Exercise objective
Would you restate all the data that follows, word for word?

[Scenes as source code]
# # # #

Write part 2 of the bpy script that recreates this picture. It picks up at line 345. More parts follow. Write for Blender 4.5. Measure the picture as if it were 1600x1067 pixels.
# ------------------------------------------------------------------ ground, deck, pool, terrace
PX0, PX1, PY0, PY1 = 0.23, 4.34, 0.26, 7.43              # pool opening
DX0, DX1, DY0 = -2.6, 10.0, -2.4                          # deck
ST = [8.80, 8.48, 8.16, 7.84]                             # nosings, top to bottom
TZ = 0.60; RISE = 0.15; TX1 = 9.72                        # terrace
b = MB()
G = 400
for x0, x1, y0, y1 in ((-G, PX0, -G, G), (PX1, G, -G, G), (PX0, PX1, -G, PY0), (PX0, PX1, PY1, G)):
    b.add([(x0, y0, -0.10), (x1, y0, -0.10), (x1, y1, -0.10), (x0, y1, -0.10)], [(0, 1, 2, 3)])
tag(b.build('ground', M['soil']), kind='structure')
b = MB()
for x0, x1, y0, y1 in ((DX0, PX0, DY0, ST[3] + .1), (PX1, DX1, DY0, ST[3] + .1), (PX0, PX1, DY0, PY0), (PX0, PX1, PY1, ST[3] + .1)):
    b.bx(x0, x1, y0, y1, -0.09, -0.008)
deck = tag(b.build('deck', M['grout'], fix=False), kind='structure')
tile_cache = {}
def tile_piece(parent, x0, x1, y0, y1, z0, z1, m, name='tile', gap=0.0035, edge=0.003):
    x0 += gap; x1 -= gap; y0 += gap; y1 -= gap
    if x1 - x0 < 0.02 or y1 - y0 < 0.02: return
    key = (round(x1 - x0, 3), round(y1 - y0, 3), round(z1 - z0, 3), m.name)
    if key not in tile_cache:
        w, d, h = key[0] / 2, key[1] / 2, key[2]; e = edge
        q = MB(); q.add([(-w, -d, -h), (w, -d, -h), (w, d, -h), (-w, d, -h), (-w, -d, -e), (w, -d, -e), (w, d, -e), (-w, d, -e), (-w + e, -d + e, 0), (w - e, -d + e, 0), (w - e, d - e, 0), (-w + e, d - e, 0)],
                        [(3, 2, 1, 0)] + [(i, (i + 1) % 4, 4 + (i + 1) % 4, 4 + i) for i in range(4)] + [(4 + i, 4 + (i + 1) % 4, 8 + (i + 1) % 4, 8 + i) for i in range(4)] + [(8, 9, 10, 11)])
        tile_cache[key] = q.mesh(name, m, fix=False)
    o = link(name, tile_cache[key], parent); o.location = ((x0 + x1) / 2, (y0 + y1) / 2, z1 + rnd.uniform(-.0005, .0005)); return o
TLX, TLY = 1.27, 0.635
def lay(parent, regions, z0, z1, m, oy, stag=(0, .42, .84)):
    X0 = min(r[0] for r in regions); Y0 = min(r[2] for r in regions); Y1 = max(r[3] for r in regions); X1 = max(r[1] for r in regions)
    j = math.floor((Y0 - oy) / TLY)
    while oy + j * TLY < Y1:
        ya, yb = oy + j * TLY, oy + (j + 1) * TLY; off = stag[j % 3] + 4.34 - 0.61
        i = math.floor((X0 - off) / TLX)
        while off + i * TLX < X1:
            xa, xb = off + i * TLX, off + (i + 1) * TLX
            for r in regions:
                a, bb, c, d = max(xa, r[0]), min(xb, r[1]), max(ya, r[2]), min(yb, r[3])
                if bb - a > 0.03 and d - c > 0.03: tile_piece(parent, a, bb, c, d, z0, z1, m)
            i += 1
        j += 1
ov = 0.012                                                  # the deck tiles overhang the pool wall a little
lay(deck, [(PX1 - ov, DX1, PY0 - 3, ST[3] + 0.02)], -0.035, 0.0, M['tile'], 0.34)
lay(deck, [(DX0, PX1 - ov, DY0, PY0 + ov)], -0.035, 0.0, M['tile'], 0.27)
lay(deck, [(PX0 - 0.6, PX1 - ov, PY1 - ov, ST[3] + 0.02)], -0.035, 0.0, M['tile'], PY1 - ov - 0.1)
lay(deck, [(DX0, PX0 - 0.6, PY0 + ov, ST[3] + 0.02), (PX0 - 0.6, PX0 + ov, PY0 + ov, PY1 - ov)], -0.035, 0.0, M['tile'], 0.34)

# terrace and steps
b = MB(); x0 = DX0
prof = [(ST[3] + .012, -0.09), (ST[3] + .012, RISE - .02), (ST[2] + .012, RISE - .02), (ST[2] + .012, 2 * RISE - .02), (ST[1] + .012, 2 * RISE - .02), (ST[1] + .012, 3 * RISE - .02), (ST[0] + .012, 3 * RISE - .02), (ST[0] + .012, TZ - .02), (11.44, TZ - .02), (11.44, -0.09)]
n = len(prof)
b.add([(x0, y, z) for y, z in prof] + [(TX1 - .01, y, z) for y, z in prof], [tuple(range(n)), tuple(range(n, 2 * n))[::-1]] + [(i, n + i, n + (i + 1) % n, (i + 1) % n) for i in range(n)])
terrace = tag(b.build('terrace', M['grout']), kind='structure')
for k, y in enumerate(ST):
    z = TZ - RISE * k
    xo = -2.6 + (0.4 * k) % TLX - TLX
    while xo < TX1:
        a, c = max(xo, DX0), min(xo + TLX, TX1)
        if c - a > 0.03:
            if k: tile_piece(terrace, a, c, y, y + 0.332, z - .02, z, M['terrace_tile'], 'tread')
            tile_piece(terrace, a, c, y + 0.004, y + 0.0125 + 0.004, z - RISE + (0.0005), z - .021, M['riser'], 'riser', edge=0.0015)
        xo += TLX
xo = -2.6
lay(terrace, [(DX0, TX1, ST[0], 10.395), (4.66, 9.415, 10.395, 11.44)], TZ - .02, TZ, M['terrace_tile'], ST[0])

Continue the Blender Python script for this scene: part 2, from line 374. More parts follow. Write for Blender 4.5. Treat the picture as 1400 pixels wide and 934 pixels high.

# # # #

Task answer
Write part 2 of the bpy script that recreates this picture. It picks up at line 345. More parts follow. Write for Blender 4.5. Measure the picture as if it were 1600x1067 pixels.
# ------------------------------------------------------------------ ground, deck, pool, terrace
PX0, PX1, PY0, PY1 = 0.23, 4.34, 0.26, 7.43              # pool opening
DX0, DX1, DY0 = -2.6, 10.0, -2.4                          # deck
ST = [8.80, 8.48, 8.16, 7.84]                             # nosings, top to bottom
TZ = 0.60; RISE = 0.15; TX1 = 9.72                        # terrace
b = MB()
G = 400
for x0, x1, y0, y1 in ((-G, PX0, -G, G), (PX1, G, -G, G), (PX0, PX1, -G, PY0), (PX0, PX1, PY1, G)):
    b.add([(x0, y0, -0.10), (x1, y0, -0.10), (x1, y1, -0.10), (x0, y1, -0.10)], [(0, 1, 2, 3)])
tag(b.build('ground', M['soil']), kind='structure')
b = MB()
for x0, x1, y0, y1 in ((DX0, PX0, DY0, ST[3] + .1), (PX1, DX1, DY0, ST[3] + .1), (PX0, PX1, DY0, PY0), (PX0, PX1, PY1, ST[3] + .1)):
    b.bx(x0, x1, y0, y1, -0.09, -0.008)
deck = tag(b.build('deck', M['grout'], fix=False), kind='structure')
tile_cache = {}
def tile_piece(parent, x0, x1, y0, y1, z0, z1, m, name='tile', gap=0.0035, edge=0.003):
    x0 += gap; x1 -= gap; y0 += gap; y1 -= gap
    if x1 - x0 < 0.02 or y1 - y0 < 0.02: return
    key = (round(x1 - x0, 3), round(y1 - y0, 3), round(z1 - z0, 3), m.name)
    if key not in tile_cache:
        w, d, h = key[0] / 2, key[1] / 2, key[2]; e = edge
        q = MB(); q.add([(-w, -d, -h), (w, -d, -h), (w, d, -h), (-w, d, -h), (-w, -d, -e), (w, -d, -e), (w, d, -e), (-w, d, -e), (-w + e, -d + e, 0), (w - e, -d + e, 0), (w - e, d - e, 0), (-w + e, d - e, 0)],
                        [(3, 2, 1, 0)] + [(i, (i + 1) % 4, 4 + (i + 1) % 4, 4 + i) for i in range(4)] + [(4 + i, 4 + (i + 1) % 4, 8 + (i + 1) % 4, 8 + i) for i in range(4)] + [(8, 9, 10, 11)])
        tile_cache[key] = q.mesh(name, m, fix=False)
    o = link(name, tile_cache[key], parent); o.location = ((x0 + x1) / 2, (y0 + y1) / 2, z1 + rnd.uniform(-.0005, .0005)); return o
TLX, TLY = 1.27, 0.635
def lay(parent, regions, z0, z1, m, oy, stag=(0, .42, .84)):
    X0 = min(r[0] for r in regions); Y0 = min(r[2] for r in regions); Y1 = max(r[3] for r in regions); X1 = max(r[1] for r in regions)
    j = math.floor((Y0 - oy) / TLY)
    while oy + j * TLY < Y1:
        ya, yb = oy + j * TLY, oy + (j + 1) * TLY; off = stag[j % 3] + 4.34 - 0.61
        i = math.floor((X0 - off) / TLX)
        while off + i * TLX < X1:
            xa, xb = off + i * TLX, off + (i + 1) * TLX
            for r in regions:
                a, bb, c, d = max(xa, r[0]), min(xb, r[1]), max(ya, r[2]), min(yb, r[3])
                if bb - a > 0.03 and d - c > 0.03: tile_piece(parent, a, bb, c, d, z0, z1, m)
            i += 1
        j += 1
ov = 0.012                                                  # the deck tiles overhang the pool wall a little
lay(deck, [(PX1 - ov, DX1, PY0 - 3, ST[3] + 0.02)], -0.035, 0.0, M['tile'], 0.34)
lay(deck, [(DX0, PX1 - ov, DY0, PY0 + ov)], -0.035, 0.0, M['tile'], 0.27)
lay(deck, [(PX0 - 0.6, PX1 - ov, PY1 - ov, ST[3] + 0.02)], -0.035, 0.0, M['tile'], PY1 - ov - 0.1)
lay(deck, [(DX0, PX0 - 0.6, PY0 + ov, ST[3] + 0.02), (PX0 - 0.6, PX0 + ov, PY0 + ov, PY1 - ov)], -0.035, 0.0, M['tile'], 0.34)

# terrace and steps
b = MB(); x0 = DX0
prof = [(ST[3] + .012, -0.09), (ST[3] + .012, RISE - .02), (ST[2] + .012, RISE - .02), (ST[2] + .012, 2 * RISE - .02), (ST[1] + .012, 2 * RISE - .02), (ST[1] + .012, 3 * RISE - .02), (ST[0] + .012, 3 * RISE - .02), (ST[0] + .012, TZ - .02), (11.44, TZ - .02), (11.44, -0.09)]
n = len(prof)
b.add([(x0, y, z) for y, z in prof] + [(TX1 - .01, y, z) for y, z in prof], [tuple(range(n)), tuple(range(n, 2 * n))[::-1]] + [(i, n + i, n + (i + 1) % n, (i + 1) % n) for i in range(n)])
terrace = tag(b.build('terrace', M['grout']), kind='structure')
for k, y in enumerate(ST):
    z = TZ - RISE * k
    xo = -2.6 + (0.4 * k) % TLX - TLX
    while xo < TX1:
        a, c = max(xo, DX0), min(xo + TLX, TX1)
        if c - a > 0.03:
            if k: tile_piece(terrace, a, c, y, y + 0.332, z - .02, z, M['terrace_tile'], 'tread')
            tile_piece(terrace, a, c, y + 0.004, y + 0.0125 + 0.004, z - RISE + (0.0005), z - .021, M['riser'], 'riser', edge=0.0015)
        xo += TLX
xo = -2.6
lay(terrace, [(DX0, TX1, ST[0], 10.395), (4.66, 9.415, 10.395, 11.44)], TZ - .02, TZ, M['terrace_tile'], ST[0])

Continue the Blender Python script for this scene: part 2, from line 374. More parts follow. Write for Blender 4.5. Treat the picture as 1400 pixels wide and 934 pixels high.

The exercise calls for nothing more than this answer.